===== Records for this exercise =====

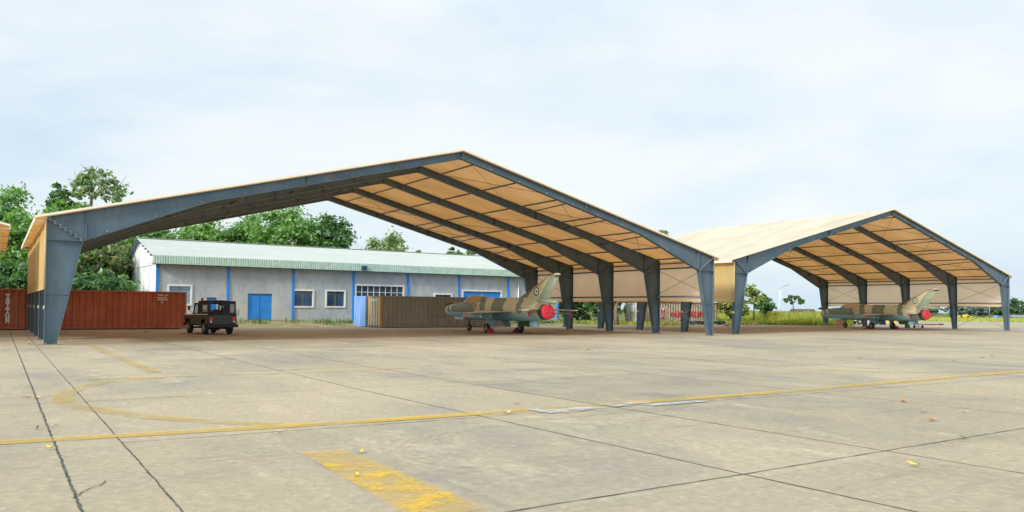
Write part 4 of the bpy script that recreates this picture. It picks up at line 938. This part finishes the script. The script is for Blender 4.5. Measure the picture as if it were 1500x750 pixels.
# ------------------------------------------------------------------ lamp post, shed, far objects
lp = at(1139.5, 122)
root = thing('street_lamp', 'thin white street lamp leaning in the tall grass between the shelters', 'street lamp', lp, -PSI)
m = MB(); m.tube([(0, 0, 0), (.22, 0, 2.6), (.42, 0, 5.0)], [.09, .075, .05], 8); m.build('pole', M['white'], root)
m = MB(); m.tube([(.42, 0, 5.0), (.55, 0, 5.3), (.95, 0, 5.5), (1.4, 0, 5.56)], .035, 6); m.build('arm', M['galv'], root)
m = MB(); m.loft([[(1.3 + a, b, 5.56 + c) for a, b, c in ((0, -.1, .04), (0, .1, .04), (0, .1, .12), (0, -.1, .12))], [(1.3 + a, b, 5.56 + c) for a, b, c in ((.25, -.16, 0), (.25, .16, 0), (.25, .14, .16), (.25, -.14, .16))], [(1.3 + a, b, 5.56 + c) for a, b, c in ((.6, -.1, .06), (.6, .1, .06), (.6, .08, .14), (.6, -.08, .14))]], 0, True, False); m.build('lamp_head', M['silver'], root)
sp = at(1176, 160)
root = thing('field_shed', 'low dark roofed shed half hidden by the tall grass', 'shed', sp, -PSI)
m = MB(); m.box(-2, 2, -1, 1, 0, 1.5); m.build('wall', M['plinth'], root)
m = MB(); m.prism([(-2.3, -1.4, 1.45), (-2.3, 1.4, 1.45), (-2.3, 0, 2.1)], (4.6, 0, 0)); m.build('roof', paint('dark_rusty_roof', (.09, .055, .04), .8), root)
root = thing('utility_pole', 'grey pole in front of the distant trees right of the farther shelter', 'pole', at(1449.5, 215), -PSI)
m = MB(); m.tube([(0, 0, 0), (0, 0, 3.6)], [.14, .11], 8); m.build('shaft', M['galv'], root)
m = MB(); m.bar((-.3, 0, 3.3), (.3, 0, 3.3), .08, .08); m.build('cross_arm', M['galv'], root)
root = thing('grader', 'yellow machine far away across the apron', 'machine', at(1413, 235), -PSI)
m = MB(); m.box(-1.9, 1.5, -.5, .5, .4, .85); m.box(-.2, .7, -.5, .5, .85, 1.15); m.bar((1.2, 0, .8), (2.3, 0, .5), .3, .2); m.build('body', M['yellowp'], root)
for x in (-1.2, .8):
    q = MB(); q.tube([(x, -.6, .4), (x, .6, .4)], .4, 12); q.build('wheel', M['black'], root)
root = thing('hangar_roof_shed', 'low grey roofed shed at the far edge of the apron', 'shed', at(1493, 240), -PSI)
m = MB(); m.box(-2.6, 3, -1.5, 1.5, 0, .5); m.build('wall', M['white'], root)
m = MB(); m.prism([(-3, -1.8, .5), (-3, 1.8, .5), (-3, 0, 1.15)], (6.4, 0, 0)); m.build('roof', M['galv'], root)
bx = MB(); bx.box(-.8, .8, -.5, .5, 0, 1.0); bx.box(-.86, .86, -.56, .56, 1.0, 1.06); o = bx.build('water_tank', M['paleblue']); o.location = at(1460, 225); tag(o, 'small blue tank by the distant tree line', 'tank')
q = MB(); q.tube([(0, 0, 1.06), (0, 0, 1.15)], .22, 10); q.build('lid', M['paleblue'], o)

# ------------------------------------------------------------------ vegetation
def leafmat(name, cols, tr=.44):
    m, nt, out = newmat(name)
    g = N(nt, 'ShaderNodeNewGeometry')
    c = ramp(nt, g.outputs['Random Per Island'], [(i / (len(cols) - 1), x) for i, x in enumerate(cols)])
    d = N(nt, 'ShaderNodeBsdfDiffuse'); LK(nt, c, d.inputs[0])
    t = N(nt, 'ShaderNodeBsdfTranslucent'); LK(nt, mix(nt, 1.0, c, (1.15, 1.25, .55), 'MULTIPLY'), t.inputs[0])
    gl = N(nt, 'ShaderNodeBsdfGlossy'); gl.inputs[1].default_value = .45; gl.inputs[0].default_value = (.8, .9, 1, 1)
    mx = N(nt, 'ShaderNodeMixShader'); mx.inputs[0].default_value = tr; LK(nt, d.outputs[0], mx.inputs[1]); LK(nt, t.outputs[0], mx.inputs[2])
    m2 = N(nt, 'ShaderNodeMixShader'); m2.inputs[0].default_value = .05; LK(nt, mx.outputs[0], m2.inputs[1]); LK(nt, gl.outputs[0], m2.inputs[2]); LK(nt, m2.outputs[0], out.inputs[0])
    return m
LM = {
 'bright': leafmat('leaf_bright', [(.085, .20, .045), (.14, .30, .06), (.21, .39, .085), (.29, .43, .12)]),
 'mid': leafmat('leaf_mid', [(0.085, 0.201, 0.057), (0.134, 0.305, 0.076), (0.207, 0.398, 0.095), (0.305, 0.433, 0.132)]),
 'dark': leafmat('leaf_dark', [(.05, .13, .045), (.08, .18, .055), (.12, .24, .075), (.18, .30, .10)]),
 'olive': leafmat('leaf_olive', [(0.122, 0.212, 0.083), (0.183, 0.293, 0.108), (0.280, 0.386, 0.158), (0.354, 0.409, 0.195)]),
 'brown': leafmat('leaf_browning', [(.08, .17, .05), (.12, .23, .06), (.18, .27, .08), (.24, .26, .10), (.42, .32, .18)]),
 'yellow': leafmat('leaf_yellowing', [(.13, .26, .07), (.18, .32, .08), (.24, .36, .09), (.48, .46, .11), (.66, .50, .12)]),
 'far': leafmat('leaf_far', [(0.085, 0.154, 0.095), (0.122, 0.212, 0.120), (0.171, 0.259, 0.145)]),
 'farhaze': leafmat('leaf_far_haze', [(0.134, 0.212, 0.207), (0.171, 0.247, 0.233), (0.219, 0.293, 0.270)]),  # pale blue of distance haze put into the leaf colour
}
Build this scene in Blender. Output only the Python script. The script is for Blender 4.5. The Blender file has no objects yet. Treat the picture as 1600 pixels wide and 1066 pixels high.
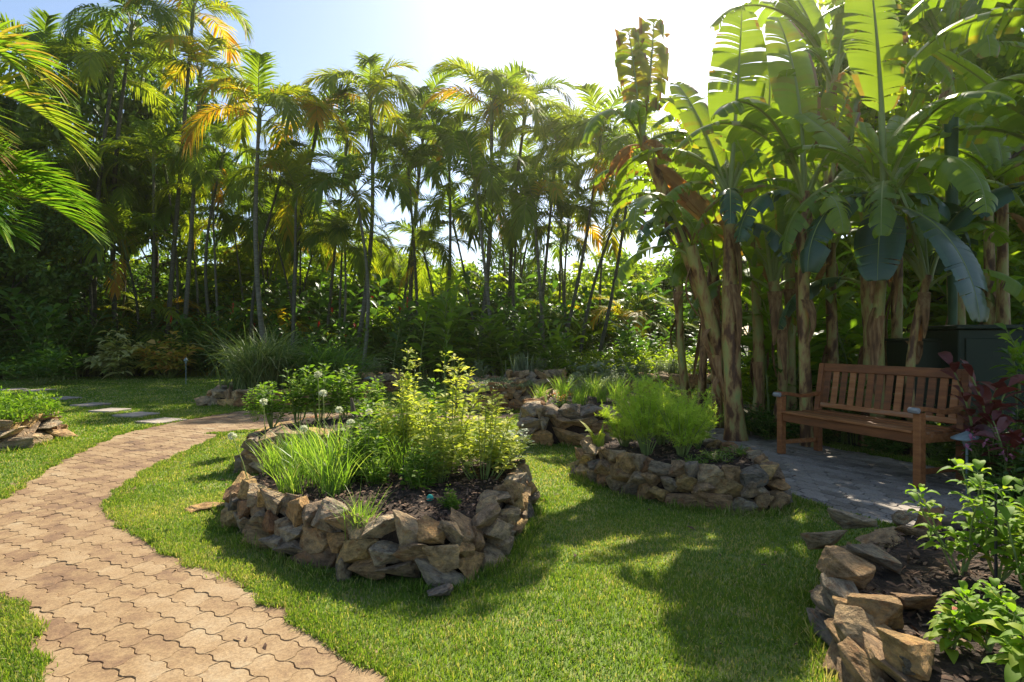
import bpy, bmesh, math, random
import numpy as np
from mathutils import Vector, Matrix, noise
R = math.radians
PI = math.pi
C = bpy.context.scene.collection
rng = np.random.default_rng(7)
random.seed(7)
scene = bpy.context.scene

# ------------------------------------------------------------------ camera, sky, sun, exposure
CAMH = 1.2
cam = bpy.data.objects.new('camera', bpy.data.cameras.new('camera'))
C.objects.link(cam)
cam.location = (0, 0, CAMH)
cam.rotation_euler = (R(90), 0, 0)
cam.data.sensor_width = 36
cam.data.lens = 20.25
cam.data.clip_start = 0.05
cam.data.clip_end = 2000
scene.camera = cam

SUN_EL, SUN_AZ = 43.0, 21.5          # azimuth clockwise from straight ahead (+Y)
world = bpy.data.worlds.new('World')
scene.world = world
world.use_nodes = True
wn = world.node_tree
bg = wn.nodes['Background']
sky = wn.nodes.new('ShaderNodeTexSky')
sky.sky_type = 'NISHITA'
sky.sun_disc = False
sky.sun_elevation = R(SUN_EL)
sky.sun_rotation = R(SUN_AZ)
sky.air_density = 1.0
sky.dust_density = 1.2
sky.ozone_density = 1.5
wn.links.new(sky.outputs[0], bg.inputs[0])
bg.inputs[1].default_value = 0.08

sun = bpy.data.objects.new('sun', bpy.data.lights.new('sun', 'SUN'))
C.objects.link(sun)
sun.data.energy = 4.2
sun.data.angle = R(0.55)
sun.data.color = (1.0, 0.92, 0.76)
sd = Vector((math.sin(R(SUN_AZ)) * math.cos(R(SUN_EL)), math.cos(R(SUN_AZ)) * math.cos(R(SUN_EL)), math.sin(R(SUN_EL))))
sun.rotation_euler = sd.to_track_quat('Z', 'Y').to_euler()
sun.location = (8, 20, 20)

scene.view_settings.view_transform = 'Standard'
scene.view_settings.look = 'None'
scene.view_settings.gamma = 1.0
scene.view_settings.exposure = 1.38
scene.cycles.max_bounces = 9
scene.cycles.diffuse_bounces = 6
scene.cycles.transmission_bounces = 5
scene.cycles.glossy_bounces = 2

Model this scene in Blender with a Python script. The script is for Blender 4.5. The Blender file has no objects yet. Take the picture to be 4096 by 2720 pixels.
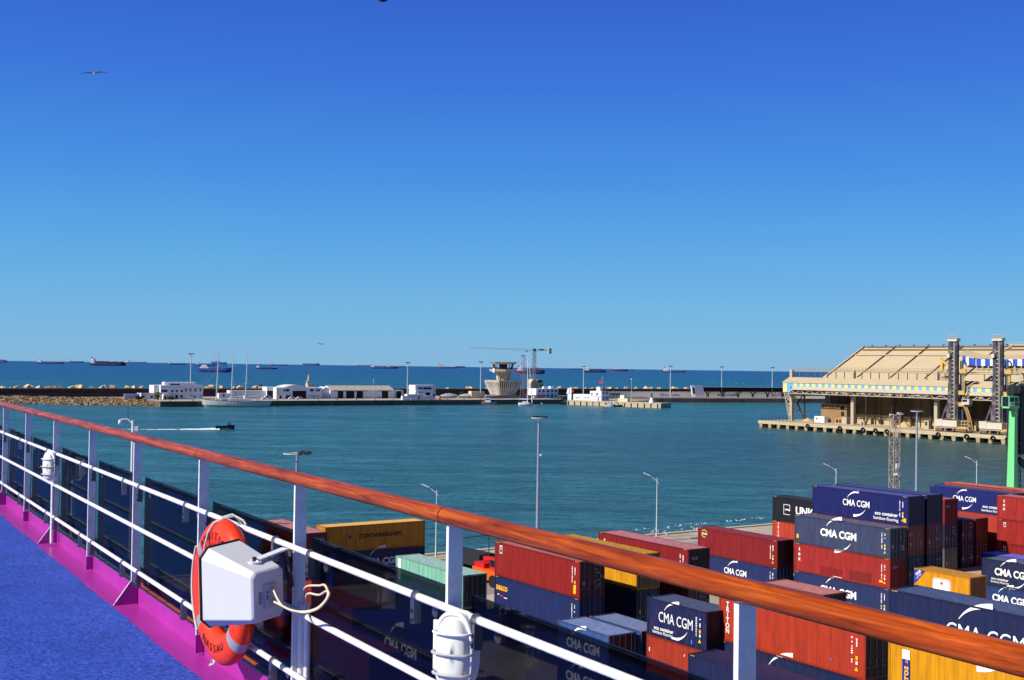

=====

▸ Task instructions:
Using the material above, report each line where "Blender" occurs.

▸ Answer to the task:
Write part 4 of the bpy script that recreates this picture. It picks up at line 938. This part finishes the script. The script is for Blender 4.5. Measure the picture as if it were 1500x750 pixels.
Build this scene in Blender. Output only the Python script. The script is for Blender 4.5. The Blender file has no objects yet. Treat the picture as 1600 pixels wide and 1066 pixels high.
Model this scene in Blender with a Python script. The script is for Blender 4.5. The Blender file has no objects yet. Take the picture to be 4096 by 2720 pixels.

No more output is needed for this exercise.